▸ **WHAT THE EXERCISE ASKS**
Go through the records and give each one again exactly.

▸ **MATERIAL TO PROCESS**

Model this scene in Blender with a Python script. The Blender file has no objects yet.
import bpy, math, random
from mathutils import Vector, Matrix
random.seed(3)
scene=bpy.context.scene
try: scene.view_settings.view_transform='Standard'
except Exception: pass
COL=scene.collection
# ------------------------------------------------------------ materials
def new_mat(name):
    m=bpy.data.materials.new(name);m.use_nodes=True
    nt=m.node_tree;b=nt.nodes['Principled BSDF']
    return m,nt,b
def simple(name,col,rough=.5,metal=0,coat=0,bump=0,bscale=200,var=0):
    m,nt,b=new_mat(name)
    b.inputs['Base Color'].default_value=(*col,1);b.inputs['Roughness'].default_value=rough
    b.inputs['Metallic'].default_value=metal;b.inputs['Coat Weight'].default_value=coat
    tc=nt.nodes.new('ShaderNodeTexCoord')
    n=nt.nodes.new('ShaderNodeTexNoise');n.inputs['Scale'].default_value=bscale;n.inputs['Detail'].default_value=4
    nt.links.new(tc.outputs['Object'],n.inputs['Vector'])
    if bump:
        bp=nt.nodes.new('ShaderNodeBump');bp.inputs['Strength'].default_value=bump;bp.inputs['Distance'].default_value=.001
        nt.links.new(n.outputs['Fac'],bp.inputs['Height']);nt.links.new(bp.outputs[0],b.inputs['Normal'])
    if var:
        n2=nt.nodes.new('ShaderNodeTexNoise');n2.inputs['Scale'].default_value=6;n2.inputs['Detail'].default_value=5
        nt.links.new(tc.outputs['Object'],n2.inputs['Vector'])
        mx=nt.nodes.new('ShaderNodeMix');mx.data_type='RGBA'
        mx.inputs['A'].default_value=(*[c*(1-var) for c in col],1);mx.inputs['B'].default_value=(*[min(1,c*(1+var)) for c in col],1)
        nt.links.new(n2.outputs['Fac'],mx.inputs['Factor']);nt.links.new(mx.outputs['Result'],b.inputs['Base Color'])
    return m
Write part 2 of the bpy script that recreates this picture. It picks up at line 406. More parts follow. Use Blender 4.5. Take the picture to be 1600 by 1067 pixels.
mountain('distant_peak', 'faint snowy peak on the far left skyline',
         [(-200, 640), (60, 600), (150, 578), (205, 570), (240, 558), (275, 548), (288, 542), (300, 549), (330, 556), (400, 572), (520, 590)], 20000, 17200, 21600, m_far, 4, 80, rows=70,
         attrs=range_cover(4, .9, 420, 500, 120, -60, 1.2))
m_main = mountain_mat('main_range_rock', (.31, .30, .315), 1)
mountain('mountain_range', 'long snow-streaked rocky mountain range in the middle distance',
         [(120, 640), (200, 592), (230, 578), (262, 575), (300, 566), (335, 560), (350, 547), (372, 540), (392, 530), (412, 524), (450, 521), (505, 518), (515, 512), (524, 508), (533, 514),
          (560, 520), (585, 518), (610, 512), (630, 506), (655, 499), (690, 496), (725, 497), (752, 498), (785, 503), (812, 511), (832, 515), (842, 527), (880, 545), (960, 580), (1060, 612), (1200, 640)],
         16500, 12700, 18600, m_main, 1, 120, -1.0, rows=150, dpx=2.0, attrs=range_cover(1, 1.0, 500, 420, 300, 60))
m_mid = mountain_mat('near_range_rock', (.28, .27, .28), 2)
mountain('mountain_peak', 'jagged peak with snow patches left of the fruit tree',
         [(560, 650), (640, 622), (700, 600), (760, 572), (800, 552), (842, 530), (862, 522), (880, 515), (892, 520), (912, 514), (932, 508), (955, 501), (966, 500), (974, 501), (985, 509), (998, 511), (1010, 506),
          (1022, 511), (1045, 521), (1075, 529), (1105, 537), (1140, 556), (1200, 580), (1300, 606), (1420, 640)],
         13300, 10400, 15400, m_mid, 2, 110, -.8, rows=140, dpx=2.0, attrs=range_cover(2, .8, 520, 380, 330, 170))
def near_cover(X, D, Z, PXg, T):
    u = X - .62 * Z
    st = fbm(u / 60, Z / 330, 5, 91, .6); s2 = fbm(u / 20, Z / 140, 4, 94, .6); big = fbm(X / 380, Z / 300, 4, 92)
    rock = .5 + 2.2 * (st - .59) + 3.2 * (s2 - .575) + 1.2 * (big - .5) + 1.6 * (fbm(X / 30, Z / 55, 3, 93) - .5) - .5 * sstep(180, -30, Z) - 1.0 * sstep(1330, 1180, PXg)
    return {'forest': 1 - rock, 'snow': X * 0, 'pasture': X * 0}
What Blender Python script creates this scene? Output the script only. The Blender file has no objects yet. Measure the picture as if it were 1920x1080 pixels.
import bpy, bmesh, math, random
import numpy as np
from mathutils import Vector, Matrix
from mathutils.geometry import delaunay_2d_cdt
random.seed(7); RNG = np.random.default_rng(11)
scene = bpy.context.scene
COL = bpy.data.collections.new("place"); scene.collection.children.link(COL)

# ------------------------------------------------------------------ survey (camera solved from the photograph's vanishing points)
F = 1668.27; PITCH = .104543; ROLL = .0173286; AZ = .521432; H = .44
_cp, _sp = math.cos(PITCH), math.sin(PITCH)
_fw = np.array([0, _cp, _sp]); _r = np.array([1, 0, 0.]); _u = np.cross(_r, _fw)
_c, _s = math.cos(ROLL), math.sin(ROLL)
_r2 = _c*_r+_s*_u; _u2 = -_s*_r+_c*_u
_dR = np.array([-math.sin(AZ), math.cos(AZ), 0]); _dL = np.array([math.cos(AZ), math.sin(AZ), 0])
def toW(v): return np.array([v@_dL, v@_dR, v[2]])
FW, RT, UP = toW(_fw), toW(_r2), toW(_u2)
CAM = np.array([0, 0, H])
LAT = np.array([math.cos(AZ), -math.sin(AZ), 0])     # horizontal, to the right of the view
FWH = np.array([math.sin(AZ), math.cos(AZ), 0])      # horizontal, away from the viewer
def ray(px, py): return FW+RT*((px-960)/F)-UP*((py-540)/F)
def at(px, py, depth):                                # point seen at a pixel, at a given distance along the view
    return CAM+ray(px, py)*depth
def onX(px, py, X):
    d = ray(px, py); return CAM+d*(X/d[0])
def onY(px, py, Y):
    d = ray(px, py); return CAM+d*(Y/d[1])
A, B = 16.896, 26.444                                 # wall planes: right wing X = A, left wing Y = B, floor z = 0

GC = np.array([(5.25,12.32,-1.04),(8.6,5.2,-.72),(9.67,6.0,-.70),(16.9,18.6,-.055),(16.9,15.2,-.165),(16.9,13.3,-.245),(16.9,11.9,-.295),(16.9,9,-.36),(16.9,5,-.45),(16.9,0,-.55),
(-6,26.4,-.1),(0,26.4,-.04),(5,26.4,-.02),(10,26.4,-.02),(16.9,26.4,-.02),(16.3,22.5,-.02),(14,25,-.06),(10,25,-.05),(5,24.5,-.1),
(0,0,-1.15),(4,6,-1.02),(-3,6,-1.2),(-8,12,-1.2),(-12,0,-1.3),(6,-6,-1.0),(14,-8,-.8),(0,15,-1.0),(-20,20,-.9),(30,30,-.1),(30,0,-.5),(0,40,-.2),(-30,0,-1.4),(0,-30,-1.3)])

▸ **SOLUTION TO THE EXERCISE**
Model this scene in Blender with a Python script. The Blender file has no objects yet.
import bpy, math, random
from mathutils import Vector, Matrix
random.seed(3)
scene=bpy.context.scene
try: scene.view_settings.view_transform='Standard'
except Exception: pass
COL=scene.collection
# ------------------------------------------------------------ materials
def new_mat(name):
    m=bpy.data.materials.new(name);m.use_nodes=True
    nt=m.node_tree;b=nt.nodes['Principled BSDF']
    return m,nt,b
def simple(name,col,rough=.5,metal=0,coat=0,bump=0,bscale=200,var=0):
    m,nt,b=new_mat(name)
    b.inputs['Base Color'].default_value=(*col,1);b.inputs['Roughness'].default_value=rough
    b.inputs['Metallic'].default_value=metal;b.inputs['Coat Weight'].default_value=coat
    tc=nt.nodes.new('ShaderNodeTexCoord')
    n=nt.nodes.new('ShaderNodeTexNoise');n.inputs['Scale'].default_value=bscale;n.inputs['Detail'].default_value=4
    nt.links.new(tc.outputs['Object'],n.inputs['Vector'])
    if bump:
        bp=nt.nodes.new('ShaderNodeBump');bp.inputs['Strength'].default_value=bump;bp.inputs['Distance'].default_value=.001
        nt.links.new(n.outputs['Fac'],bp.inputs['Height']);nt.links.new(bp.outputs[0],b.inputs['Normal'])
    if var:
        n2=nt.nodes.new('ShaderNodeTexNoise');n2.inputs['Scale'].default_value=6;n2.inputs['Detail'].default_value=5
        nt.links.new(tc.outputs['Object'],n2.inputs['Vector'])
        mx=nt.nodes.new('ShaderNodeMix');mx.data_type='RGBA'
        mx.inputs['A'].default_value=(*[c*(1-var) for c in col],1);mx.inputs['B'].default_value=(*[min(1,c*(1+var)) for c in col],1)
        nt.links.new(n2.outputs['Fac'],mx.inputs['Factor']);nt.links.new(mx.outputs['Result'],b.inputs['Base Color'])
    return m
Write part 2 of the bpy script that recreates this picture. It picks up at line 406. More parts follow. Use Blender 4.5. Take the picture to be 1600 by 1067 pixels.
mountain('distant_peak', 'faint snowy peak on the far left skyline',
         [(-200, 640), (60, 600), (150, 578), (205, 570), (240, 558), (275, 548), (288, 542), (300, 549), (330, 556), (400, 572), (520, 590)], 20000, 17200, 21600, m_far, 4, 80, rows=70,
         attrs=range_cover(4, .9, 420, 500, 120, -60, 1.2))
m_main = mountain_mat('main_range_rock', (.31, .30, .315), 1)
mountain('mountain_range', 'long snow-streaked rocky mountain range in the middle distance',
         [(120, 640), (200, 592), (230, 578), (262, 575), (300, 566), (335, 560), (350, 547), (372, 540), (392, 530), (412, 524), (450, 521), (505, 518), (515, 512), (524, 508), (533, 514),
          (560, 520), (585, 518), (610, 512), (630, 506), (655, 499), (690, 496), (725, 497), (752, 498), (785, 503), (812, 511), (832, 515), (842, 527), (880, 545), (960, 580), (1060, 612), (1200, 640)],
         16500, 12700, 18600, m_main, 1, 120, -1.0, rows=150, dpx=2.0, attrs=range_cover(1, 1.0, 500, 420, 300, 60))
m_mid = mountain_mat('near_range_rock', (.28, .27, .28), 2)
mountain('mountain_peak', 'jagged peak with snow patches left of the fruit tree',
         [(560, 650), (640, 622), (700, 600), (760, 572), (800, 552), (842, 530), (862, 522), (880, 515), (892, 520), (912, 514), (932, 508), (955, 501), (966, 500), (974, 501), (985, 509), (998, 511), (1010, 506),
          (1022, 511), (1045, 521), (1075, 529), (1105, 537), (1140, 556), (1200, 580), (1300, 606), (1420, 640)],
         13300, 10400, 15400, m_mid, 2, 110, -.8, rows=140, dpx=2.0, attrs=range_cover(2, .8, 520, 380, 330, 170))
def near_cover(X, D, Z, PXg, T):
    u = X - .62 * Z
    st = fbm(u / 60, Z / 330, 5, 91, .6); s2 = fbm(u / 20, Z / 140, 4, 94, .6); big = fbm(X / 380, Z / 300, 4, 92)
    rock = .5 + 2.2 * (st - .59) + 3.2 * (s2 - .575) + 1.2 * (big - .5) + 1.6 * (fbm(X / 30, Z / 55, 3, 93) - .5) - .5 * sstep(180, -30, Z) - 1.0 * sstep(1330, 1180, PXg)
    return {'forest': 1 - rock, 'snow': X * 0, 'pasture': X * 0}
What Blender Python script creates this scene? Output the script only. The Blender file has no objects yet. Measure the picture as if it were 1920x1080 pixels.
import bpy, bmesh, math, random
import numpy as np
from mathutils import Vector, Matrix
from mathutils.geometry import delaunay_2d_cdt
random.seed(7); RNG = np.random.default_rng(11)
scene = bpy.context.scene
COL = bpy.data.collections.new("place"); scene.collection.children.link(COL)

# ------------------------------------------------------------------ survey (camera solved from the photograph's vanishing points)
F = 1668.27; PITCH = .104543; ROLL = .0173286; AZ = .521432; H = .44
_cp, _sp = math.cos(PITCH), math.sin(PITCH)
_fw = np.array([0, _cp, _sp]); _r = np.array([1, 0, 0.]); _u = np.cross(_r, _fw)
_c, _s = math.cos(ROLL), math.sin(ROLL)
_r2 = _c*_r+_s*_u; _u2 = -_s*_r+_c*_u
_dR = np.array([-math.sin(AZ), math.cos(AZ), 0]); _dL = np.array([math.cos(AZ), math.sin(AZ), 0])
def toW(v): return np.array([v@_dL, v@_dR, v[2]])
FW, RT, UP = toW(_fw), toW(_r2), toW(_u2)
CAM = np.array([0, 0, H])
LAT = np.array([math.cos(AZ), -math.sin(AZ), 0])     # horizontal, to the right of the view
FWH = np.array([math.sin(AZ), math.cos(AZ), 0])      # horizontal, away from the viewer
def ray(px, py): return FW+RT*((px-960)/F)-UP*((py-540)/F)
def at(px, py, depth):                                # point seen at a pixel, at a given distance along the view
    return CAM+ray(px, py)*depth
def onX(px, py, X):
    d = ray(px, py); return CAM+d*(X/d[0])
def onY(px, py, Y):
    d = ray(px, py); return CAM+d*(Y/d[1])
A, B = 16.896, 26.444                                 # wall planes: right wing X = A, left wing Y = B, floor z = 0

GC = np.array([(5.25,12.32,-1.04),(8.6,5.2,-.72),(9.67,6.0,-.70),(16.9,18.6,-.055),(16.9,15.2,-.165),(16.9,13.3,-.245),(16.9,11.9,-.295),(16.9,9,-.36),(16.9,5,-.45),(16.9,0,-.55),
(-6,26.4,-.1),(0,26.4,-.04),(5,26.4,-.02),(10,26.4,-.02),(16.9,26.4,-.02),(16.3,22.5,-.02),(14,25,-.06),(10,25,-.05),(5,24.5,-.1),
(0,0,-1.15),(4,6,-1.02),(-3,6,-1.2),(-8,12,-1.2),(-12,0,-1.3),(6,-6,-1.0),(14,-8,-.8),(0,15,-1.0),(-20,20,-.9),(30,30,-.1),(30,0,-.5),(0,40,-.2),(-30,0,-1.4),(0,-30,-1.3)])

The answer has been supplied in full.